Los seres humanos hacemos la historia en condiciones independientes de nuestra voluntad.
Investidura de Illa, éxito de Pedro Sánchez
Cuando Pedro Sánchez accedió a la presidencia con la aprobación por mayoría absoluta de una moción de censura constructiva por primera vez desde la entrada en vigor de la Constitución, tenía que enfrentarse a una enorme cantidad de problemas, pero, sobre todo, al que representaba la situación de Catalunya para la dirección del Estado. O conseguía poner fin a la deriva judicial en la que había desembocado la aplicación del artículo 155 de la Constitución, o no podría dirigir políticamente el país. La respuesta a la integración de Catalunya dentro del Estado no podía quedar en manos del poder judicial, como había pretendido el Gobierno presidido por Mariano Rajoy, sino que se tenía que volver a la negociación política entre los órganos constitucionales y estatutarios legitimados democráticamente de manera directa.
Como recordó Manuel Azaña en 1932 en el debate sobre el Estatuto de Autonomía de Catalunya, Catalunya era el gran problema de la democracia española, que únicamente podía asentarse si era capaz de dar una respuesta estable a la integración de Catalunya en el Estado mediante el ejercicio del derecho a la autonomía. La democracia española era el presupuesto indispensable para el ejercicio del derecho a la autonomía de Catalunya, pero el ejercicio del derecho a la autonomía era a su vez la condición sine qua non para que España pudiera autogobernarse. Así era bajo la Constitución de 1931. Así lo es también bajo la Constitución de 1978.
Lo que no se consiguió resolver en la primera experiencia democrática española, permanecía, pues, como el primer problema constitucional de la segunda, que inicialmente pareció que podía darle respuesta con la fórmula diseñada en 1978 de pacto entre el Parlament y las Cortes Generales, ratificado por los ciudadanos destinatarios del pacto mediante referéndum, pero que no pudo hacerlo ante el recurso interpuesto por el PP contra la reforma del Estatuto, que sería estimado por el Tribunal Constitucional. Si no se hubiera torcido la reforma del Estatuto de Autonomía de 2006, es posible que el problema hubiera estado resuelto, pero, al torcerse, se produjo una crisis constitucional que ha dominado la agenda política durante las casi dos últimas décadas, de la que estamos empezando a salir con la investidura de Salvador Illa.
Porque esto es lo que significa dicha investidura.
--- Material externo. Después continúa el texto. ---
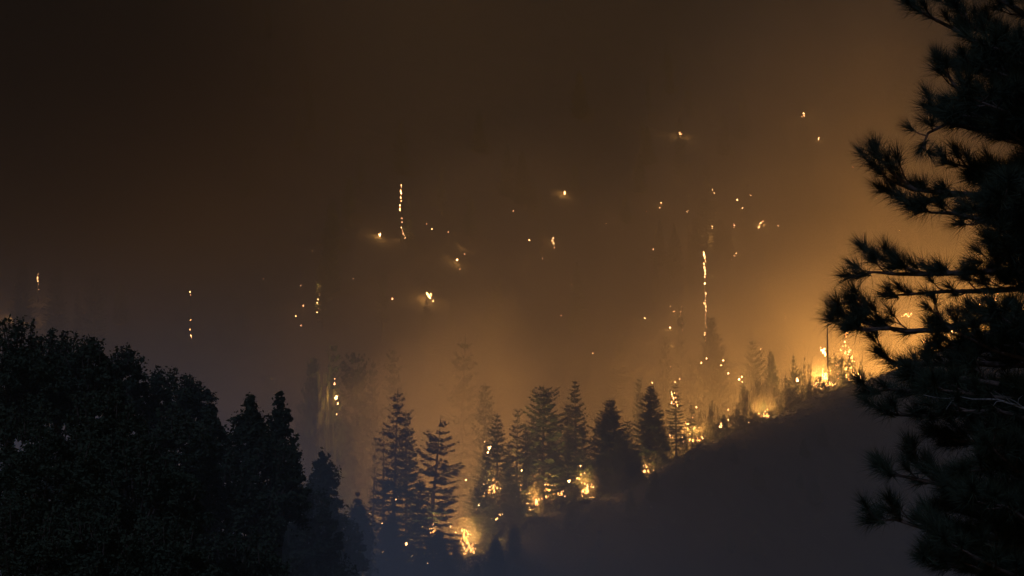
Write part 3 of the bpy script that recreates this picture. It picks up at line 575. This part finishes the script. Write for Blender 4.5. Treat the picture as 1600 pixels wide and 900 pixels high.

De no haberse producido, se tendrían que haber convocado nuevas elecciones en Catalunya y se hubiera puesto fin simultáneamente a la legislatura que se abrió con las elecciones de 2023. Todo lo que se ha avanzado en los últimos años en ir limpiando el terreno de las minas que había ido sembrando el PP desde 2011 hasta 2018, se habría perdido y nos encontraríamos ante un posible retorno de las derechas al Gobierno de la Nación con riesgo para la propia supervivencia del sistema democrático.
De esto es de lo que nos ha librado la investidura de Salvador Illa, que, justamente por eso, ha sido combatida con la ferocidad que no creo que el lector necesite que se le recuerde. Impedir la investidura de Salvador Illa suponía poner fin al Gobierno de Pedro Sánchez. Y a la inversa.
Ahora queda asentar lo pactado entre el Gobierno de la Nación y ERC y extenderlo al resto de las Comunidades Autónomas. Porque, al final, en 2024 se va a poner en marcha el proceso que siempre se ha producido en España cuando hemos tenido que hacer frente al problema de la descentralización política del Estado: que Catalunya opera como vanguardia de la respuesta en el conjunto del Estado.
Con la investidura de Salvador Illa, precedida del pacto entre el Gobierno y ERC, se pone fin a una etapa en la configuración de la descentralización política y entramos en otra nueva en la que habrá de negociarse con todas las demás comunidades autónomas.
En esas estamos. ¿Estará el PP dispuesto a entrar en la negociación o preferirá negarse a ella y mantenerse vinculado a Vox?